In dieser Situation will das Jahrbuch für Kommunikationsgeschichte ein interdisziplinäres Forum sein, das kommunikationsgeschichtliche Forschungsergebnisse einer breiten Öffentlichkeit in der Kommunikationswissenschaft und über die Fachgrenzen hinweg vorstellt. Zugleich will es die historische Forschung in der Kommunikationswissenschaft anregen und dazu beitragen, der kommunikationshistorischen Forschung aus den anderen Disziplinen Aufmerksamkeit und Resonanz zu verschaffen.
Der konzeptionelle Aufbau des Jahrbuchs folgt einem vierteiligen Gliederungsprinzip. Aufsätzen zur Kommunikationsgeschichte ist der erste Teil vorbehalten.

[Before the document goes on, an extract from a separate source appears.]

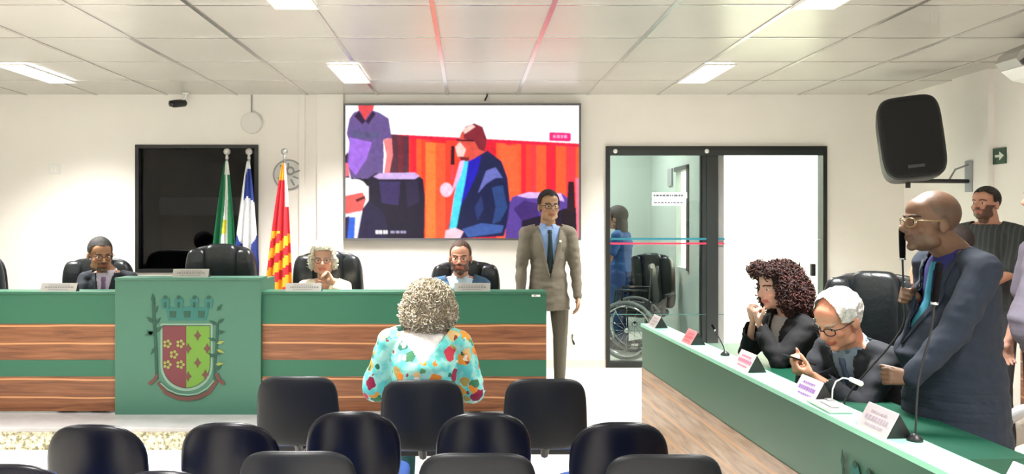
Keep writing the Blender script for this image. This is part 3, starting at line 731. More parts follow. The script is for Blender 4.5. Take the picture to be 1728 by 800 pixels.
    def curls(s, blobs, col, col2, n=500, r=.014, seed=1, keep=None):
        bm = NB(); R3 = s.HM.to_3x3(); hs = s.hs
        for c, rr in blobs: ell(bm, s.HM @ (V(c)*hs), tuple(x*hs*.94 for x in rr), R3, 28, 20)
        me = bake(bm, .009, 2); inv = s.HM.inverted()
        if keep: cut(me, lambda c: keep(inv @ c / hs))
        rd = random.Random(seed); bm = NB(); bm.from_mesh(me)
        fs = [(p.center.copy(), p.normal.copy()) for p in me.polygons]
        for i in range(n):
            c, nn = rd.choice(fs); t = V((rd.gauss(0, 1), rd.gauss(0, 1), rd.gauss(-.6, 1))); t = (t - nn*t.dot(nn)*.6).normalized(); w = nn.cross(t)
            L = r*rd.uniform(1.6, 3.4); rad = r*rd.uniform(.45, .9); ph = rd.uniform(0, 6.28); pts = []
            for k in range(13):
                a = ph + k*.75; pts.append(c + nn*(.3*r + rad*math.cos(a)) + w*rad*math.sin(a) + t*(k/12 - .5)*L)
            tube(bm, pts, [r*.20]*13, 5, mi=1 if rd.random() < .4 else 0, caps=True)
        bpy.data.meshes.remove(me)
        return link('hair', bm, [mat('curl_%d_%d_%d' % col, col, .7), mat('curl_%d_%d_%d' % col2, col2, .6)], s.root, smooth=True)
    def uv(s, c):
        t = (c - s.P).dot(s.axis) / (s.N - s.P).length; b = s.spine(max(0, min(1, t))); return t, (c - b).dot(s.X), (c - b).dot(s.Fw)
    def cast(s, bvh, t, x, off):
        o = s.spine(t) + s.X*x + s.Fw*.6; h = bvh.ray_cast(o, -s.Fw)
        return (h[0] + s.Fw*off) if h[0] else (s.spine(t) + s.X*x + s.Fw*.12)
    def strip(s, name, bvh, rows, m, off=.004, nx=3, th=.003, label=None):
        """rows: list of (t, xl, xr) along the chest"""
        bm = NB(); g = [[s.cast(bvh, t, lerp(a, b, k/nx), off) for k in range(nx+1)] for t, a, b in rows]
        va = [[bm.verts.new(p) for p in r] for r in g]; vb = [[bm.verts.new(p - s.Fw*th) for p in r] for r in g]
        for i in range(len(g)-1):
            for k in range(nx):
                bm.faces.new([va[i][k], va[i][k+1], va[i+1][k+1], va[i+1][k]]); bm.faces.new([vb[i][k], vb[i+1][k], vb[i+1][k+1], vb[i][k+1]])
        n, m_ = len(g), nx
        for i in range(n-1):
            bm.faces.new([va[i][0], va[i+1][0], vb[i+1][0], vb[i][0]]); bm.faces.new([va[i][m_], vb[i][m_], vb[i+1][m_], va[i+1][m_]])
        for k in range(nx):
            bm.faces.new([va[0][k], vb[0][k], vb[0][k+1], va[0][k+1]]); bm.faces.new([va[n-1][k], va[n-1][k+1], vb[n-1][k+1], vb[n-1][k]])
        bmesh.ops.recalc_face_normals(bm, faces=bm.faces)
        return link(name, bm, m, s.root, smooth=True, label=label)
    def bvh(s, me): return BVHTree.FromPolygons([v.co for v in me.vertices], [list(p.vertices) for p in me.polygons])
    def shirt(s, m, name='shirt', ex=.006, t1=.97, sleeves=0, collar=True, ccol=None):
        bm = NB(); s.torso(bm, ex, -.1, t1)
        if sleeves: s.limbs(bm, 'a', ex + .002, sleeves)
        me = bake(bm, .008, 2); cut(me, lambda c: s.uv(c)[0] < .985); s.shirt_me = me; s.sb = s.bvh(me); so = link(name, me, m, s.root)
        if collar:
            bm = NB(); n = 20; A = []; Bq = []
            for k in range(n + 1):
                a = R(-250 + 320*k/n) if False else R(108 + 324*k/n); rx = .068*s.b**.4; c = s.N + s.Fw*(-.004) + (s.X*math.cos(a) + s.Fw*math.sin(a))*rx
                A.append(bm.verts.new(c - s.axis*.022 + (s.X*math.cos(a) + s.Fw*math.sin(a))*.012)); Bq.append(bm.verts.new(c + s.axis*(.022 - .01*abs(math.sin(a/2)))))
            for k in range(n): bm.faces.new([A[k], A[k+1], Bq[k+1], Bq[k]])
            o = link('collar', bm, ccol or m, so, smooth=True); md = o.modifiers.new('t', 'SOLIDIFY'); md.thickness = .005
    def jacket(s, m, name='jacket', zv=.35, vw=.075, hem=None, ex=.016, lapel=True, bulk=0, lm=None, sleeves=.96, split=True):
        s.hem = hem; bm = NB(); s.torso(bm, ex + bulk, -.12 if s.sit else -.05, .97); s.limbs(bm, 'a', ex*.8 + bulk*.3, sleeves)
        if hem:            # skirt of the jacket of a standing figure
            for i in range(15):
                z = lerp(s.P.z, hem, i/14); ell(bm, V((s.P.x, s.P.y + s.Fw.y*s.belly*.28, z)), (lerp(.153, .180, i/14)*s.b + ex, lerp(.110, .122, i/14)*s.b + ex + s.belly*.35, .045), None, 26, 10)
        me = bake(bm, .008, 5); 
        if hem: cut(me, lambda c: c.z > hem - .01)
        displace(me, lambda c: .009 * noise.noise(V((c.x*6, c.y*6, c.z*16))) + .004 * noise.noise(V((c.x*14, c.y*14, c.z*30))))
        jb = s.bvh(me); s.jb = jb
        def halfw(t): return vw * max(0, (t - zv)/(.93 - zv))
        def keep(c):
            t, x, y = s.uv(c)
            if t > .985 and abs(x) < .12: return False
            return not (y > .0 and t > zv and abs(x) < halfw(t) and t < 1.1)
        cut(me, keep); o = link(name, me, m, s.root); md = o.modifiers.new('t', 'SOLIDIFY'); md.thickness = .006; md.offset = -1
        s.jo = o
        if lapel:
            for q in (-1, 1):
                rowsL = []
                for i in range(9):
                    t = lerp(zv - .01, .93, i/8); w = halfw(t); wid = interp([(0, .006), (.6, .05), (.72, .052), (.74, .034), (1, .03)], i/8)
                    rowsL.append((t, q*w, q*(w + wid)))
                s.strip('lapel', jb, rowsL, lm or m, .008, 3, .006).parent = o
        return o
    def tie(s, m, w=.035, t0=.3, t1=.93):
        s.strip('tie', s.sb, [(t1, -.016, .016), (t1 - .05, -.02, .02), (t1 - .07, -.014, .014)] + [(lerp(t1 - .1, t0, i/6), -lerp(.015, w, i/6), lerp(.015, w, i/6)) for i in range(7)], m, .007, 2, .005)
    def trousers(s, m, name='trousers', bare=False):
        bm = NB(); s.torso(bm, .010, -.12, .12, 8); s.limbs(bm, 'l', .010); me = bake(bm, .010, 2)
        top = (s.hem + .07) if getattr(s, 'hem', None) else 9
        if s.sit is False: cut(me, lambda c: .07 < c.z < top)
        link(name, me, m, s.root)
        for q, (hp, kn, an) in s.legs.items():
            bm = NB(); cap(bm, an + V((0, -.035, -.058)), an + V((0, .15, -.066)), .042, .034); box(bm, tuple(an + V((-.038, -.075, -.10))), tuple(an + V((.038, .18, -.088))), 0, .004)
            me = bake(bm, .008, 1)
            for v in me.vertices: v.co.z = max(v.co.z, .001)
            link('shoe', me, mat('black_shoe', (24, 22, 22), .3), s.root)
    def glasses(s, m, lens=True, heavy=.0022):
        hs = s.hs; bm = NB(); M = s.HM; tn = s.thin
        for q in (-1, 1):
            pts = [M @ (V((q*.032*tn + .024*math.copysign(abs(math.cos(a))**.7, math.cos(a)), .101 - .012*abs(math.cos(a))*(1 if math.cos(a)*q > 0 else 0), -.002 + .017*math.copysign(abs(math.sin(a))**.8, math.sin(a))))*hs) for a in [2*math.pi*k/18 for k in range(19)]]
            tube(bm, pts, heavy, 6, caps=False)
            tube(bm, [M @ (V(p)*hs) for p in [(q*.057*tn, .092, .006), (q*.079*tn, .07, .006), (q*.084*tn, .0, .004), (q*.082*tn, -.02, -.006)]], heavy, 6)
        tube(bm, [M @ (V(p)*hs) for p in [(-.009, .103, .002), (0, .106, .005), (.009, .103, .002)]], heavy, 6)
        link('glasses', bm, m, s.root, smooth=True)
def beard_fn(col, full=True, zt=-.03):
    c2 = V(s2l(col))
    def fn(p, c):
        if p.y > .012 and p.z < zt - .0 + (.0 if abs(p.x) < .05 else .02):
            lips = p.y > .07 and abs(p.x) < .024 and -.070 < p.z < -.052
            if (full or (abs(p.x) < .034 and p.y > .05)) and not lips and (p.z < -.072 or abs(p.x) > .03 or p.z > -.051) and not (p.z > -.045 and abs(p.x) < .045 and p.y < .092 and p.z > -.04): return c.lerp(c2, .85)
        return c
    return fn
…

Bevorzugt werden dabei quellennahe Forschungen, die in ihren Fragestellungen sowohl an den Problemen der Vergangenheit als auch an den Interessen der Gegenwart orientiert sind. Die Miszellen, der zweite Teil, sollen aktuelle Forschungsberichte über die Erschließung, Einordnung und Bewertung wichtiger kommunikationshistorischer Quellenbestände bieten. Eine möglichst breite Information über kommunikationshistorische Publikationen strebt das Jahrbuch in seinem dritten und vierten Teil an. Der ausführliche Rezensionsteil bemüht sich um kurze prägnante Besprechungen wichtiger Monographien, Sammlungen und Editionen. Die von Wilbert Ubbens (SuUB Bremen) bearbeitete Bibliographie der Aufsatzliteratur wertet mehr als 100 internationale Zeitschriften und Serien aus zahlreichen relevanten Disziplinen aus und verzeichnet zu Titeln, bei denen es erforderlich ist, kurze Annotationen. Ein Register erschließt die wichtigen Sachen und Personen, die im Textteil der Aufsätze und Miszellen Erwähnung finden.